Ciò che è accaduto ieri a Vienna, sede dell’Opec e delle trattative tra i produttori, è che undici di essi (con la Russia anche Messico, Oman, Azerbaijan e Kazakhstan) hanno concordato con i tredici che fanno parte del cartello di tagliare dal prossimo gennaio 558 mila barili al giorno, che si uniranno così all’impegno Opec di ridurre l’offerta di 1,2 milioni di barili. Il principale impegno, come era nelle previsioni, è stato preso dalla Russia, secondo produttore mondiale, che eliminerà 300 mila barili.
L’Opec vale circa un terzo dell’offerta mondiale, i Paesi che si sono radunati a Vienna un altro quinto: verosimile quindi che se tutti dovessero fare la loro parte i risultati sui prezzi non tarderanno ad emergere. Un “Opec-plus” (definizione del super esperto Usa, Daniel Yergin) potrebbe così riuscire nell’intento di riprendere in mano il mercato dell’energia.

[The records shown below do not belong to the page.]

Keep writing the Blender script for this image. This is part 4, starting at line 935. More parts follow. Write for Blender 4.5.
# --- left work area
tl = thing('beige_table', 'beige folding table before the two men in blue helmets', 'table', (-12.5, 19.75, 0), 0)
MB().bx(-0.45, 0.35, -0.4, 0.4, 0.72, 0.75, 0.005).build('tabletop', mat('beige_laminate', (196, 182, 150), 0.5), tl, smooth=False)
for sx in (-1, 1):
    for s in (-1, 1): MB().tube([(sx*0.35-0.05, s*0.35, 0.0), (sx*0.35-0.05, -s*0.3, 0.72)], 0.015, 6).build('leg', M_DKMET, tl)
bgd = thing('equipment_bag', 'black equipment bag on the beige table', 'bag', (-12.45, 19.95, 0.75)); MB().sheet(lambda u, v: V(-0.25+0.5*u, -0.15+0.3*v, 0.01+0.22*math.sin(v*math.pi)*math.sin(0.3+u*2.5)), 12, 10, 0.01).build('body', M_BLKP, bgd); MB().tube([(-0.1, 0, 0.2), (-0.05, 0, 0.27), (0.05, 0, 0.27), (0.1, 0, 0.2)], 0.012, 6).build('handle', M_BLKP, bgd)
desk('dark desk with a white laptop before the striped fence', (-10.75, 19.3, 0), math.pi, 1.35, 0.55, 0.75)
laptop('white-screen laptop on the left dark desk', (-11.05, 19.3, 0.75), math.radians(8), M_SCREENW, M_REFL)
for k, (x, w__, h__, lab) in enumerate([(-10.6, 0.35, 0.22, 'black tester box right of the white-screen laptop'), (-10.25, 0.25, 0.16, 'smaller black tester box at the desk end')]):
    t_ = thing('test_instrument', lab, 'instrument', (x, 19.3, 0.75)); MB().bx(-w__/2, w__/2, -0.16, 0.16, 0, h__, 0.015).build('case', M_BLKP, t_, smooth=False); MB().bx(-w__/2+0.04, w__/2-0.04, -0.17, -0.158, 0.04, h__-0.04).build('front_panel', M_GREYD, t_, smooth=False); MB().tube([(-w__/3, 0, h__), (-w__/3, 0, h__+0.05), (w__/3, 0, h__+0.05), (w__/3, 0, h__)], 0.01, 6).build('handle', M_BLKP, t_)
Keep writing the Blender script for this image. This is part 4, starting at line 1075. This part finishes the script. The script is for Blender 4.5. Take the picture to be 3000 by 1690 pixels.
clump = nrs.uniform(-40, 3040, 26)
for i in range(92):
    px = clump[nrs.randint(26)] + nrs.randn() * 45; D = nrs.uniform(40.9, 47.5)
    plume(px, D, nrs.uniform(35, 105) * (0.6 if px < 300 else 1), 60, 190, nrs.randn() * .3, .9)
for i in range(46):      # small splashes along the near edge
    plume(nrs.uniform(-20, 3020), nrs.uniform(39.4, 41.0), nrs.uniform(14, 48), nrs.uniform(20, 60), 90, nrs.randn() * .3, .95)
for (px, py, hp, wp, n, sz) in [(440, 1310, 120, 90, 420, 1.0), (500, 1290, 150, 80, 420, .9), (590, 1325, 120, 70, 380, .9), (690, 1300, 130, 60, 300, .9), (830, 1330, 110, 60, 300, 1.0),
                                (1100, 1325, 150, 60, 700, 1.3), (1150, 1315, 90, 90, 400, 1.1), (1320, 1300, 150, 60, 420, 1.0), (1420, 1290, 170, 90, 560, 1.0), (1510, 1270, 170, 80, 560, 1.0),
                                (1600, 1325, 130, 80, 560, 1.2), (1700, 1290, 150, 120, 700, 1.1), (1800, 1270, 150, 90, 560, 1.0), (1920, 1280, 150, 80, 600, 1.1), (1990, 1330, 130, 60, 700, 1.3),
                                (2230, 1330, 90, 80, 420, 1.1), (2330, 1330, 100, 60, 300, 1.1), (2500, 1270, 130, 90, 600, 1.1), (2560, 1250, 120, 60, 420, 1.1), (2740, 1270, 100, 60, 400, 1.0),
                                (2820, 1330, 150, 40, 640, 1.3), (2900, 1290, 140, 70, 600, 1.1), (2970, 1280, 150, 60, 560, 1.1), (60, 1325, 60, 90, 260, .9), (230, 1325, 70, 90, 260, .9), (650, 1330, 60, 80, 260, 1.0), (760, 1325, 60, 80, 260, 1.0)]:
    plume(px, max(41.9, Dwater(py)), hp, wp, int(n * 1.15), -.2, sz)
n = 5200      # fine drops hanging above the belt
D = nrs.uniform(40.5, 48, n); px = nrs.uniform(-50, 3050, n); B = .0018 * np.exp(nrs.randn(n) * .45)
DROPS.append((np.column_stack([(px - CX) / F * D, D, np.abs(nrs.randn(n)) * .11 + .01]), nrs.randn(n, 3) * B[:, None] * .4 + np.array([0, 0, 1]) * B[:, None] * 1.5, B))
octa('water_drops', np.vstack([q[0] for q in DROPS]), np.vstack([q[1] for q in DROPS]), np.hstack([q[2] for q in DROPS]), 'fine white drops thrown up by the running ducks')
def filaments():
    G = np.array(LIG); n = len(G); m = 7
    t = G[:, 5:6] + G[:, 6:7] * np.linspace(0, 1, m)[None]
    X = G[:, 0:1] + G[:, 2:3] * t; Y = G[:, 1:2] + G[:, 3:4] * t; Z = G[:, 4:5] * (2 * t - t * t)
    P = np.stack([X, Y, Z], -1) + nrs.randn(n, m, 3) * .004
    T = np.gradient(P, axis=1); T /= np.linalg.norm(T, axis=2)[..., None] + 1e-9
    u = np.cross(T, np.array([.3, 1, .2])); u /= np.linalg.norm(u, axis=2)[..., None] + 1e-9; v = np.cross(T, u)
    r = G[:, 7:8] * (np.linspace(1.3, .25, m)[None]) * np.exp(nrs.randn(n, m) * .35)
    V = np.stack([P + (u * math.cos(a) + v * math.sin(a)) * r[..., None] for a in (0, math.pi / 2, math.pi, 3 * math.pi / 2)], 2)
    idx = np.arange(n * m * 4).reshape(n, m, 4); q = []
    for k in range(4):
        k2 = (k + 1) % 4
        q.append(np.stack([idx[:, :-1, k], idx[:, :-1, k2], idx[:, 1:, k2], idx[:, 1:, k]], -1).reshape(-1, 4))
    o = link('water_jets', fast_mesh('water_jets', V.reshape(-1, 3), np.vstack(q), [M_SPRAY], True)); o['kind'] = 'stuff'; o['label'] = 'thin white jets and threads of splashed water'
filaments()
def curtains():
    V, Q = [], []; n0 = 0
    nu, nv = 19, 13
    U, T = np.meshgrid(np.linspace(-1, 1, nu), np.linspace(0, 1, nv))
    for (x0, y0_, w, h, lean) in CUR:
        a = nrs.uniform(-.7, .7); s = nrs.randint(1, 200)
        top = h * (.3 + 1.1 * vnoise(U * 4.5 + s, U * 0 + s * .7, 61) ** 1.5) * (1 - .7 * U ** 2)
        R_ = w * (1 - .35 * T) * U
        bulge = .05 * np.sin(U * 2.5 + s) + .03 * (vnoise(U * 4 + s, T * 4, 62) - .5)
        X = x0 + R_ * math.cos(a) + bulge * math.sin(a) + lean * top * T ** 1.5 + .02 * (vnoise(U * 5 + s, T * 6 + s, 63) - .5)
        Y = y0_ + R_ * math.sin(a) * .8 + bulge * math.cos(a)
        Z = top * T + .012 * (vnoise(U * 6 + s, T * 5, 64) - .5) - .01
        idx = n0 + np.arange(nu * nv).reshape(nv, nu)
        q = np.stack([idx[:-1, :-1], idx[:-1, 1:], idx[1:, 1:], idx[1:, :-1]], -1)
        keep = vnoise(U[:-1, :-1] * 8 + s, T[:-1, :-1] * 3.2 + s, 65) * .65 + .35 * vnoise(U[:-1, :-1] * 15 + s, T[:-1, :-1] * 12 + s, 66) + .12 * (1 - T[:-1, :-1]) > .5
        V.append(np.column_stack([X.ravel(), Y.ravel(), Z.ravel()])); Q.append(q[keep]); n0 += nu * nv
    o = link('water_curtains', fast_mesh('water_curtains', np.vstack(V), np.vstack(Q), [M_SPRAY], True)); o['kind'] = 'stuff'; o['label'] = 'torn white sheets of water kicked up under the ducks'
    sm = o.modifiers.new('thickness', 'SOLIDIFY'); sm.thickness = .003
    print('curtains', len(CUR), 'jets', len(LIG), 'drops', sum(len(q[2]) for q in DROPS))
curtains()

Ma i dubbi maggiori vengono proprio dalla capacità di tutti gli attori sulla scena di tenere fede agli accordi. La litigiosità interna all’Opec è un dato di fatto storico. Riad e Baghdad da una parte, e Teheran dall’altra, sono su fronti opposti. Il regno saudita e Mosca hanno concordato una tregua, ma i loro interessi nell’area mediorientale restano diversi. E anche rimanendo sul campo strettamente produttivo, nel passato (proprio nel 2001) i russi hanno già tradito i loro impegni con l’Opec, mentre sulla credibilità delle quote dichiarate da ogni Paese produttore nessuno metterebbe le mani sul fuoco. Peraltro, dall’inizio della «guerra di mercato» scatenata dall’Arabia Saudita, ognuno ha spinto a tavoletta sul proprio output: la Russia, ad esempio, è ai suoi massimi storici.
Rimane infine, l’ombra maggiore, quella del petrolio Usa. Sopra i 50 dollari al barile molti produttori shale potrebbero tornare sul mercato. E il pendolo ritornare pericolosamente vicino al punto di partenza.